Hace unos días debatíamos en un grupo de la parroquia acerca de nuestra autoestima. ¿Puede el otro influir en ella? ¿Debería? ¿No es acaso lo que yo pienso y creo de mí mismo? ¿El otro no ayuda a que yo también me conozca y así pueda amarme tal como soy? Preguntas que ayudan a ir sacándole punta al lápiz…

Lo cierto, creo yo, es que necesitamos una autoestima «ni muy muy ni tan tan». Porque si es baja, podemos vivir tristes, con miedo, sin confiar en nosotros mismos. Es cierto que tenemos defectos… Pero también tenemos virtudes (¡y qué necesario es reconocerlas!) [1]. Por otro lado, si nuestra autoestima es alta, podemos caer en el orgullo, y creernos superiores a los demás, pensando que tenemos pocos o, peor aún, ningún defecto. Por eso, la pregunta es… ¿Se puede llegar a tener una sana autoestima? ¿Hay algún método para lograr que sea equilibrada?

Alguna vez escuché decir que «la verdadera autoestima es la de saberse amado por Dios». Y creo que hay mucho de cierto en esto. Las palabras y acciones de los demás influyen en nosotros. A veces para bien, a veces para mal. Cuando nos dicen cosas lindas, por lo general, nos ponemos contentos. Cuando nos dicen cosas no tan lindas, no nos gusta. Sobre todo, cuando proviene de un ser querido. Esto último puede incluso bajonearnos o hacernos caer en una depresión. Pero hay que tener en cuenta que los seres humanos (todos, incluso aquellos que nos aman) somos pecadores, capaces de no reconocer lo bueno, de pensar mal, de herir, de no ser fieles…

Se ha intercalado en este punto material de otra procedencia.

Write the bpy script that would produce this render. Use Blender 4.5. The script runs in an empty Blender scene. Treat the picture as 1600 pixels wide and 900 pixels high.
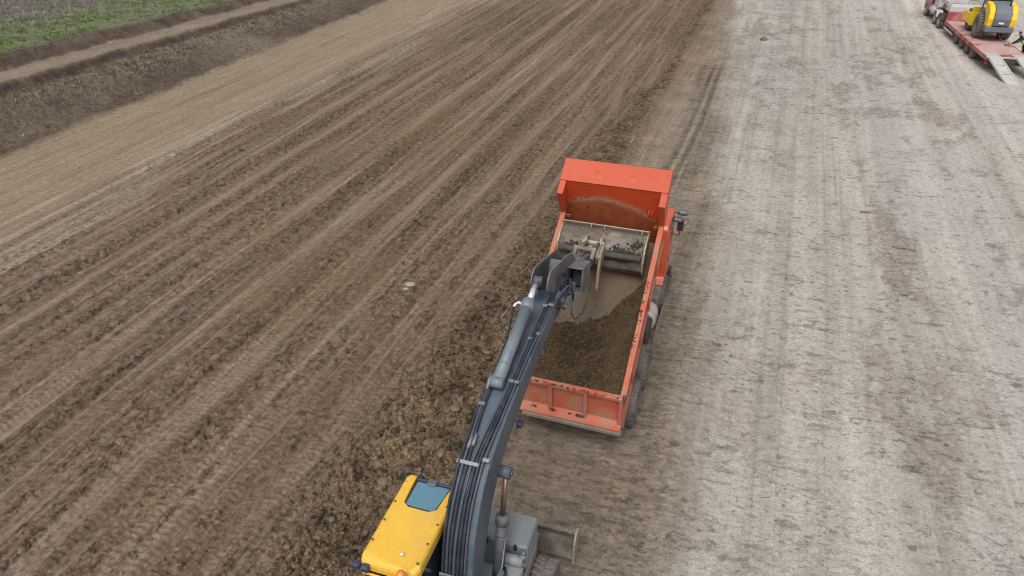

El único fiel es Dios. Y creemos en un Dios que nos ama. Y mucho… Por eso, sabernos amados, sentirnos amados, experimentar ese amor, nos sana y nos equilibra interiormente. Más allá de las circunstancias, de lo que nos suceda exteriormente, hay un lugar en nuestro interior al cual nadie puede entrar. Ahí está Dios. Solo Él. Y ahí está su amor… Por eso, cuando nos afecte algo que los demás nos hagan, es bueno refugiarnos ahí donde podemos estar solos con Él. Nadie más. Si nos bajoneamos, carguemos la barrita de la autoestima, del amor propio. Y si creemos que los demás son los que están equivocados, carguemos la barrita de la humildad, sabiendo que somos su obra, que todo lo bueno que tenemos viene de Él y que también nosotros, a veces, hacemos las cosas mal.

Más de una vez habremos leído y escuchado: “Amarás al prójimo como a ti mismo”. Es una regla de vida para quienes queremos vivir el Evangelio. Quizás nunca la profundizamos del todo, pero dice como a ti mismo. Mi amor por los demás tiene que ser como el que yo me tengo. Si no me amo, no voy a poder amar a los demás. Entonces, mejor que me ame… ¿no? A no ser que quiera ir odiando por la vida (#haters), pero no nos haría felices ni tampoco sería muy evangélico que digamos… Y si me estimo mucho, debería estimar mucho también a los demás. Y en este caso, entonces, no podría caer en el orgullo ni en el desprecio hacia los otros… ¡Porque me estimo igual que a los demás!

Hoy para los jóvenes un parámetro para medir el autoestima (no es absoluto pero puede ser un indicador) es pensar qué tan pendiente estoy de las redes sociales: ¿Qué pasa si no me likean mis publicaciones? ¿Qué pasa si tengo menos likes que otros? ¿O menos seguidores? O al revés, ¿me pongo mejor si tengo más likes y seguidores que otros? ¿Qué tan pendiente estoy de todo esto? Y ahondando un poco más… ¿Qué es lo que publico? ¿Por qué? ¿Para qué? ¿Qué busco?

Querámonos mucho, amémonos mucho… No querernos no es humildad. Querernos demasiado (más que a los demás) es orgullo. Amémonos como somos, con nuestros defectos y nuestras virtudes. Porque así nos ama Dios…


[1] Einstein decía: “Todo el mundo es un genio. Pero si juzgas a un pez por su habilidad de trepar árboles, pasará la vida pensando que es estúpido”.